Enfim, um dos méritos da série de 1995 é usar o máximo de material do livro, diálogos e tudo mais, ao mesmo tempo em que inova em certos aspectos.  Nesse primeiro capítulo, a única coisa que eu sinto falta é de Charlotte obrigando Lizzie a tocar o piano forte.  Ela fala que toca mal para Jane, mas não é vista tocando e, mais tarde, se fará referência à Darcy ter ouvido a moça tocar.  OK.  Foi um excelente primeiro capítulo, fazia anos que eu não o assistia do início ao fim e prestando atenção às minúcias.

1 pessoas comentaram:

Eu também revi a série pela (talvez) vigésima vez no fim de semana passado, motivada pelo aniversário do Colin Firth (do qual sou fã) e pela crítica rasa acerca do filme publicada pelo Buzzfeed (deprimente... e olhe que nem sou fã do filme, mas amo a história, obviamente) no mesmo dia do aniversário do ator. (Também revi o filme para fazer comparações. Hahaha!)

Eu amo essa série! Acho que ela é uma excelente adaptação.

Gostei muito do seu texto. Muito pertinente, como sempre.
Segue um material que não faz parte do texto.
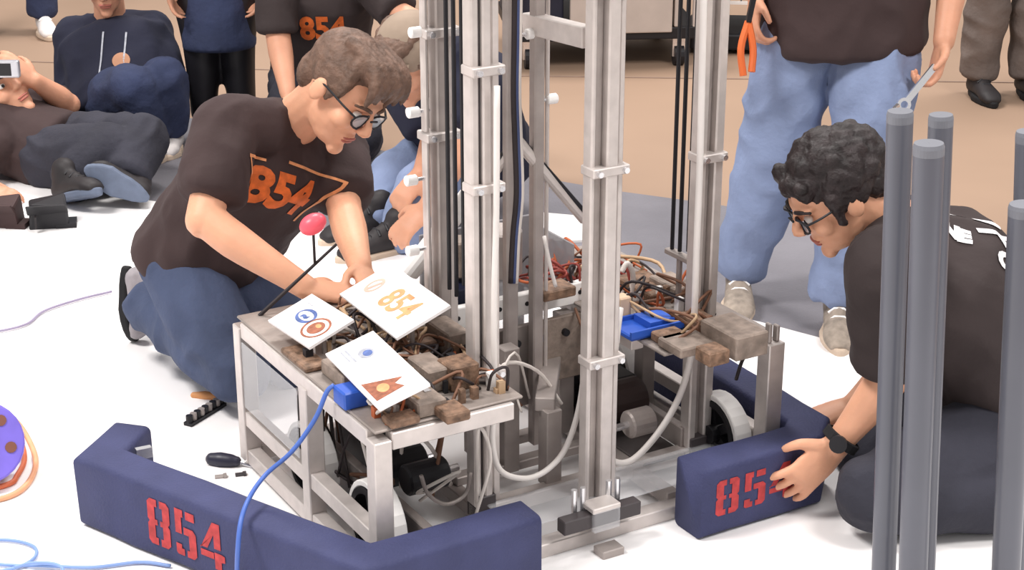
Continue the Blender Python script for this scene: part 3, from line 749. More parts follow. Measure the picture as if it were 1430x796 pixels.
    if hair == 'short':
        mb.ell(P(0, -.024, .048), (.081*hs, .094*hs, .083*hs), axh, 20, 14)
        mb.ell(P(0, -.07, -.005), (.06*hs, .045*hs, .06*hs), axh)
        mb.ell(P(0, .04, .098), (.066*hs, .056*hs, .032*hs), axh)
        for e in (-1, 1): mb.ell(P(.066*e, -.012, .04), (.016*hs, .05*hs, .045*hs), axh); mb.ell(P(.072*e, .014, .01), (.006*hs, .012*hs, .024*hs), axh)
        for k in range(0 if face else 26):
            a_ = rr.uniform(-2.6, 2.6); q = P(math.sin(a_)*.06, math.cos(a_)*.07-.01, .1+rr.uniform(-.01, .012)); mb.ell(q, (.018, .022, .012), axh, 8, 6)
        if face:      # a heavy fringe falling forward
            for i_, x_ in enumerate((-.056, -.034, -.012, .012, .034, .056)): limb(mb, [P(x_, -.03, .116), P(x_, .05, .118), P(x_*1.06, .082, .092), P(x_*1.1, .094, .066-.007*(i_%3))], [.014, .016, .015, .006], n=8, sub=3)
            for e in (-1, 1): limb(mb, [P(.06*e, .02, .095), P(.075*e, .035, .05), P(.077*e, .04, .018)], [.02, .013, .006], n=8, sub=3)
    elif hair == 'curly':
        mb.ell(P(0, -.024, .05), (.084*hs, .098*hs, .085*hs), axh, 20, 14); mb.ell(P(0, -.075, -.005), (.062*hs, .045*hs, .055*hs), axh)
        for e in (-1, 1): mb.ell(P(.068*e, -.02, .035), (.02*hs, .05*hs, .05*hs), axh); limb(mb, [P(.076*e, .024, .04), P(.077*e, .03, -.02)], [.014, .008], n=8)
        for k in range(150):
            z_ = rr.uniform(-.25, 1); a_ = rr.uniform(0, 6.283); q_ = math.sqrt(max(0, 1-z_*z_)); d_ = Vector((q_*math.cos(a_), q_*math.sin(a_), z_))
            if d_.y > .35 and d_.z < .42: continue
            if d_.z < -.0 and d_.y > -.2: continue
            q = P(d_.x*.078, -.024+d_.y*.094, .046+d_.z*.08); s_ = rr.uniform(.012, .022); mb.ell(q, s_, None, 8, 6)
        for k in range(18):
            x_ = rr.uniform(-.062, .062); q = P(x_, .066+rr.uniform(0, .01)-abs(x_)*.25, .074+rr.uniform(-.012, .02)); mb.ell(q, rr.uniform(.013, .019), None, 8, 6)
    elif hair == 'long':
        mb.ell(P(0, -.022, .045), (.084*hs, .098*hs, .088*hs), axh, 20, 14); limb(mb, [P(0, -.07, .02), P(0, -.09, -.1), P(0, -.1, -.2)], [(.08, .05), (.085, .04), (.06, .03)], side=r_)
    hme = fuse(mb, .006, 3, .0016, 60, seed) if face else fuse(mb, .006, 2, .004, 38, seed); obj('hair', shift(hme, base), hairm, t)
    if cap is not None:
        mb = MB(); mb.ell(P(0, -.018, .058), (.09*hs, .105*hs, .086*hs), axh); c1 = fuse(mb, .007, 1)
        co = obj('cap', shift(c1, base), cap, t)
        mb = MB(); limb(mb, [P(0, .06, .062), P(0, .15, .045)], [(.075, .008), (.055, .006)], side=r_); obj('peak', shift(fuse(mb, .006, 1), base), cap, co)
    if voxel < .007:      # facial detail only where a face is near enough
        for e in (-1, 1):
            mb = MB(); mb.ell(P(.031*e, .0785, .010), (.0135*hs, .009*hs, .008*hs), axh, 12, 8); ey = obj('eye', shift(mb.mesh('eye'), base), EYEW, t, True)
            mb = MB(); mb.ell(P(.031*e, .0868, .008), (.006*hs, .003*hs, .006*hs), axh, 10, 6); obj('iris', shift(mb.mesh('iris'), base), BLACK, ey, True)
            mb = MB(); limb(mb, [P(.014*e, .092, .031), P(.034*e, .088, .036), P(.054*e, .072, .031)], [.004, .0045, .003], n=6, sub=3); obj('eyebrow', shift(mb.mesh('eyebrow'), base), hairm, t, True)
        mb = MB(); mb.ell(P(0, .0875, -.0535), (.023*hs, .0075*hs, .0045*hs), axh); mb.ell(P(0, .0855, -.0625), (.02*hs, .0075*hs, .005*hs), axh); obj('lips', shift(mb.mesh('lips'), base), LIP, t, True)
    if glasses is not None:
        g = obj('spectacles', shift(MB().cyl(P(-.012, .105, .016), P(.012, .105, .016), .0025, 8).mesh('s'), base), glasses, t)
        for e in (-1, 1):
            ring = [P(.034*e+.027*math.cos(a_), .1005-.008*abs(math.cos(a_)), .008+.019*math.sin(a_)) for a_ in np.linspace(0, 2*math.pi, 17)]
            obj('rim', shift(MB().tube(ring, .0026, 6).mesh('r'), base), glasses, g)
            mb = MB(); mb.add(ring[:-1], [tuple(range(16))]); obj('lens', shift(mb.mesh('l'), base), LENS, g)
            obj('temple', shift(MB().tube([P(.061*e, .093, .016), P(.080*e, .06, .02), P(.083*e, -.005, .016), P(.08*e, -.025, .0)], .0026, 6, 4).mesh('t'), base), glasses, g)
    return t, base, sh_w, P, fr

Z = Vector((0, 0, 1))
def foot_at(a_, d, L_=.26, z=0.0):
    a_ = Vector(a_); d = Vector(d).normalized(); h = Vector((a_.x, a_.y, z))-d*.06; return (h, h+d*L_, Z)
def print_on(t, base, sh, me, c, xd, yd, m, name='shirt_print', off=.003, label=None):
    o = obj(name, shift(project(me, c, xd, yd, sh, off, .008), base), m, t)
    if label: o['label'] = label
    return o

# --- kneeling man in brown shirt, beside the robot
J = dict(head=V(477, 128, 3.70), face=((.60, -.52, -.62), (.60, -.1, .78)), neck=V(412, 172, 3.80), sh=(V(318, 178, 3.66), V(468, 208, 3.93)),
         el=(V(284, 308, 3.50), V(482, 300, 3.76)), wr=(V(428, 402, 3.42), V(503, 372, 3.53)),
         hand=(((.95, .1, -.2), (.1, .2, -1), .45), ((.35, -.75, -.35), (-.5, -.1, -.8), .5)),
         hip=V(284, 352, 3.90), hside=(.55, .82, 0), kn=(V(332, 515, 3.60), V(400, 500, 3.78)), an=(V(208, 425, 3.92), V(262, 400, 4.12)), hem=.03,
         foot=((V(176, 372, 4.02)+Vector((-.01,0,0)), V(182, 474, 4.02), (1, -.3, .2)), (V(228, 352, 4.24), V(236, 448, 4.22), (1, -.3, .2))))
t, base, sw, P1, fr1 = person('kneeling man in brown 854 shirt and jeans, leaning over the robot', J, SHIRTB, JEANS, mat('grey_trainer', (150, 144, 148), .7, 0, .2, 30), RUBBER, SKIN, HAIRB, 'short', voxel=.0045, seed=2, glasses=BLACK, face=True, hs=1.02, wr=.008, sleeve=.74, bulk=1.1, leg_bulk=1.05)
yd = (V(420, 200, 3.75)-V(380, 330, 3.72)); c = V(416, 276, 3.66)
me = text_mesh('854', .112, .005); print_on(t, base, sw, me, c, V(460, 285, 3.72)-V(365, 255, 3.56), (0.05, .1, 1), ORANGE, label='orange 854 lettering')
me = poly_mesh([[(-.16, .055), (-.05, .06), (-.05, .066), (-.16, .062)], [(-.16, .06), (-.155, .06), (-.09, -.055), (-.1, -.06)], [(.0, .07), (.13, .062), (.13, .068), (.0, .077)], [(.13, .066), (.12, .066), (.1, -.05), (.108, -.05)]])
print_on(t, base, sw, me, c, V(460, 285, 3.72)-V(365, 255, 3.56), (0.05, .1, 1), PALEOR)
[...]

Eu nunca havia reparado em como o primeiro episódio pontua os casamentos não só com o roteiro, mas também com a câmera, e achei muito interessante. Cada cena parece uma pincelada em um quadro, montando todo o contexto da época e da história. É claro que, por vezes, isso é feito de maneira cômica, mas os dois primeiros episódios são mais divertidos mesmo.

O primeiro capítulo trabalha bastante com olhares mesmo, parece-me. Há diversos detalhes não textuais. A câmera diz muito.

Na cena em que o Mr. Darcy olha para Lizzy pela janela, eu interpreto como se fosse um olhar mais "terno", mais "doce", que ele se permite fazer por estar sozinho, em um local íntimo. E vejo também como se ele estivesse perdido em si mesmo, pensando: "E agora?".